The EU budget for 2028-2034. The Cypriot presidency proposes further cuts in allocations

The 27 EU member states are examining a new multiannual budget proposal for the period 2028-2034, which maintains the reductions proposed by the European Commission for agricultural and cohesion policies, but at the same time reduces the allocations for the new competitiveness fund, for the security and defense fund and the external action fund, AFP and EFE agencies report on Thursday, quoted by Agerpres.
The six-monthly presidency of the EU Council, now held by Cyprus, has prepared a new version of the budget ahead of two meetings that will take place next week, namely the one on Tuesday of the ministers of European affairs and the one on Thursday and Friday of the heads of state and government.
The revised proposal reduces by approximately 0.5% more the funding for the new national plans through which the member states will absorb the funds for the Common Agricultural Policy (CAP) and the Cohesion Policy, after the amounts intended for them have already been reduced in the European Commission's proposal by approximately 10%, a reduction criticized by 17 of the member states. These two policies would thus have a total allocation of around 770 billion euros.

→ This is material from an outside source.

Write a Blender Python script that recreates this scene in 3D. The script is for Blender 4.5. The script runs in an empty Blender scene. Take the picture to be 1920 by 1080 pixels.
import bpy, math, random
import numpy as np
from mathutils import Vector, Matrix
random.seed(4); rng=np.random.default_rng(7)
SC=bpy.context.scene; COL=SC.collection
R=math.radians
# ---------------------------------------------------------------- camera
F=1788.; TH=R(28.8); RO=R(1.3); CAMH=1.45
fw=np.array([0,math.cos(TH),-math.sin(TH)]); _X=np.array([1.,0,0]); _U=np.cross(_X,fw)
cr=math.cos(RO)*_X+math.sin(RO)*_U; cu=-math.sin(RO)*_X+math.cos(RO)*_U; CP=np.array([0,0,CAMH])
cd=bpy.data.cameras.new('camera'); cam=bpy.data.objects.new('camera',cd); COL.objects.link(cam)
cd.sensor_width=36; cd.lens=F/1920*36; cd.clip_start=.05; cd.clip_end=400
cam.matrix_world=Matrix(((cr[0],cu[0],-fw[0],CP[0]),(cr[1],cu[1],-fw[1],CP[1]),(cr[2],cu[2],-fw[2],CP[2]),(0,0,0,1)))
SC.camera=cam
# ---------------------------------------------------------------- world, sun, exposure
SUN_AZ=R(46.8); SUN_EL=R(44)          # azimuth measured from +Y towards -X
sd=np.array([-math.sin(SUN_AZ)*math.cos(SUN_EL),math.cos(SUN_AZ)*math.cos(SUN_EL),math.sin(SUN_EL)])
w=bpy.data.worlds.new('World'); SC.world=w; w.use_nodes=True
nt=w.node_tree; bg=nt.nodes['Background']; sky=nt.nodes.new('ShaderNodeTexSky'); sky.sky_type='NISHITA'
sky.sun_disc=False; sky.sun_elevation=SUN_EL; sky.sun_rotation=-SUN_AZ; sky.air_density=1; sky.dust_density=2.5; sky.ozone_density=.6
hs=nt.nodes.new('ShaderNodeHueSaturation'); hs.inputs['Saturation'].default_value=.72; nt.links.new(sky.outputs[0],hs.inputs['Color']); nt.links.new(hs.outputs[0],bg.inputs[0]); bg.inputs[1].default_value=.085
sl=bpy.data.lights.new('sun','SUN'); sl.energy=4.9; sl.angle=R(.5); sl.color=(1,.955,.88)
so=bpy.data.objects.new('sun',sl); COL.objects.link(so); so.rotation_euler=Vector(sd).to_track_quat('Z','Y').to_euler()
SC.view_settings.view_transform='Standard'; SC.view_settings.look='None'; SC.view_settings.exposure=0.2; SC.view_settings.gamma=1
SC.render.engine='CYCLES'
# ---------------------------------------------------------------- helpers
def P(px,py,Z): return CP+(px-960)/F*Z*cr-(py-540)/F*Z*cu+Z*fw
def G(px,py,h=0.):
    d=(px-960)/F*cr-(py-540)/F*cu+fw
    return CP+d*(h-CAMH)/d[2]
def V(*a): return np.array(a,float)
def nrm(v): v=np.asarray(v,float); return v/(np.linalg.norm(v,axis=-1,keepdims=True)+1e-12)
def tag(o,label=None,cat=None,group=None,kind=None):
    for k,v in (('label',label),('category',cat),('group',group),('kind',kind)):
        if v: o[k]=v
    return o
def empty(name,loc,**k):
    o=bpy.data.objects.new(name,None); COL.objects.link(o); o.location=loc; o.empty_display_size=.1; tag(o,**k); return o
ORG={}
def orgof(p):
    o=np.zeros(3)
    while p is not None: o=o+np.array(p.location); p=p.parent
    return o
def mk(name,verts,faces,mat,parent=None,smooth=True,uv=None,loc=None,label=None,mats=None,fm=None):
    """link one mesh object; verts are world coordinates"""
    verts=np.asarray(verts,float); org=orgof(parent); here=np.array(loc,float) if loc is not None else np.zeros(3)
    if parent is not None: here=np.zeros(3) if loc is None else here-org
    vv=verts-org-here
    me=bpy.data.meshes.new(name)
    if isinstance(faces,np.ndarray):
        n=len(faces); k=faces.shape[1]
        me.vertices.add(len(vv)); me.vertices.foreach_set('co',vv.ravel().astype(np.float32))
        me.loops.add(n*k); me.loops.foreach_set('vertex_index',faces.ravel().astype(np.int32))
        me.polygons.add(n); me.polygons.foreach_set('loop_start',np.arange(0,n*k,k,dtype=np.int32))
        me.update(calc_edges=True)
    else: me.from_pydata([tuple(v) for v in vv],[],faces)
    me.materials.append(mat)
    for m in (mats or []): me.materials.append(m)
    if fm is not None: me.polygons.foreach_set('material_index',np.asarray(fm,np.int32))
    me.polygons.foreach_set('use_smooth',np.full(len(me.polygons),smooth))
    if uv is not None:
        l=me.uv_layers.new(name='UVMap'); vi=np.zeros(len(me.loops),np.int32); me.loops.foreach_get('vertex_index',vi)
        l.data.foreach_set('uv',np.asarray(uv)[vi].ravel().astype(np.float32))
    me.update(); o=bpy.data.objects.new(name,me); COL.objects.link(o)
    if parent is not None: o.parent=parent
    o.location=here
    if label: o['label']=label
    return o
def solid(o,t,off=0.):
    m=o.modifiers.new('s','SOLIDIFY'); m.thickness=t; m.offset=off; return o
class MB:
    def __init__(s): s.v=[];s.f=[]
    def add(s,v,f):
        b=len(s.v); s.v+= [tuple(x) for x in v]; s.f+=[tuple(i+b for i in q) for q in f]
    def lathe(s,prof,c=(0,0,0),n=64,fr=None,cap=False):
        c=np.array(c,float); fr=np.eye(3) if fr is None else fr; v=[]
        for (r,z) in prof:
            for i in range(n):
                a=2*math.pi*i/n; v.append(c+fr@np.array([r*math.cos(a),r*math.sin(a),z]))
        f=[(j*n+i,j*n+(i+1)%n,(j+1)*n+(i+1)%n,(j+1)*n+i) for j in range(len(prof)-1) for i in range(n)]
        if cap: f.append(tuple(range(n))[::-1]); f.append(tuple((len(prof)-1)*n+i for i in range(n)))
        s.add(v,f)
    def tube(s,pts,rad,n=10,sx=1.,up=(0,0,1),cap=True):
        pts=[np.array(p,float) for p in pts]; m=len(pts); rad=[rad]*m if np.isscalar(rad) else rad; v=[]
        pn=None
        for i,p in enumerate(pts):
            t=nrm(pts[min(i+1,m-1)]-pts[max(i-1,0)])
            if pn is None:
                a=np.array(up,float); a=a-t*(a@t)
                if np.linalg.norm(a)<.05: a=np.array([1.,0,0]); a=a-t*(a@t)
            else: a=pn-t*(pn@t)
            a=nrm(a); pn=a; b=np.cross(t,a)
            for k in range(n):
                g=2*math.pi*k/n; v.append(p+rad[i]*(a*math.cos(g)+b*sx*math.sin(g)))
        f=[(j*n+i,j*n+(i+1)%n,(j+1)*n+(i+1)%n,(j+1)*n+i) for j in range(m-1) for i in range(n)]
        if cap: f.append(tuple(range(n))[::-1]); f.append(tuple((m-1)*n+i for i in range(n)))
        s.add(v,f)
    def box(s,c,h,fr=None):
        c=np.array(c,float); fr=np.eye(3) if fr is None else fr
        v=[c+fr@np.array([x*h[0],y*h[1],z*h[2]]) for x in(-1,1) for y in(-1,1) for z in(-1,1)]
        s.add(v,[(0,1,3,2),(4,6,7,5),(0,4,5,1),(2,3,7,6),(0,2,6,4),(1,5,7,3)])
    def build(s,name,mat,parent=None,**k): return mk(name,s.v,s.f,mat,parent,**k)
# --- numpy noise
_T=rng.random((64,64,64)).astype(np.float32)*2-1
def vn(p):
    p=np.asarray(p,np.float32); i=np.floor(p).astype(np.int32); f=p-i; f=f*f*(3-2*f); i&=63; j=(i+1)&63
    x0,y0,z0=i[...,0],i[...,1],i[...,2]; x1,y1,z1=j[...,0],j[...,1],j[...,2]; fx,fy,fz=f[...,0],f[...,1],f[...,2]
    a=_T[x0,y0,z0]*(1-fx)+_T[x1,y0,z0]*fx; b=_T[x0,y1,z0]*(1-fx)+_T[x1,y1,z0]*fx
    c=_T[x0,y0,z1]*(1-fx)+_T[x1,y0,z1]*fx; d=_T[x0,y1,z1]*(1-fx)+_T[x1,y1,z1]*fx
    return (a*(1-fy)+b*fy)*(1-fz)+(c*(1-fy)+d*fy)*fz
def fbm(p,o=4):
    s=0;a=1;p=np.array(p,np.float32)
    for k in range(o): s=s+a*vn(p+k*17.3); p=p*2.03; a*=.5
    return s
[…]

More austere proposal than the European Commission
Instead, the Cypriot presidency proposed reducing allocations by approximately 4% for the other two main pillars of the budget, namely economic competitiveness and its external action.
For example, the financing for the European Competitiveness Fund, a new program intended to finance investments in key technologies for green and digital transitions, was reduced from 398 billion euros, in the proposal of Brussels, to 383 billion euros in the document that the 27 member states will examine these days.
Also, the allocation for the security, defense and space policy is reduced by around 5 billion euros, up to 111 billion euros, and the funding for Global Europe (Global Europe), the EU's main mechanism for external action, is reduced from 190 billion, in the proposal of the Commission, to 182.6 billion euros in the proposal of the Cypriot presidency.
“This is a compromise that takes into account all the opinions expressed within the Council. We heard strong voices asking for a more ambitious budget and, at the same time, we listened carefully to those who asked for significant budget cuts”, explained Marilena Raouna, Cypriot responsible for European affairs. Compared to the Commission's proposal, the one formulated by the Cypriot presidency represents a global reduction of approximately 2%.
A budget by the end of the year
The 27 member states are deeply divided between the so-called “frugal” ones, who advocate a more austere EU budget, given national budgetary constraints, and those who want an increase in funds for agricultural and cohesion policies, the latter suggesting new taxes or loans as ways of financing, ideas that were not taken up by the Cypriot presidency in its proposal.
The European summit that will take place in Brussels on June 18 and 19 should launch the negotiations between the 27 member states on the multiannual financial framework for the period 2028-2034.
The European Commission has proposed a total budget of around 2,000 billion euros for the period 2028-2034, a significant increase compared to the current seven-year financial framework.
The objective is for the negotiations to be concluded by the end of the year, in order to avoid a potential institutional paralysis next year due to the elections that will take place in several countries, including the presidential elections in France.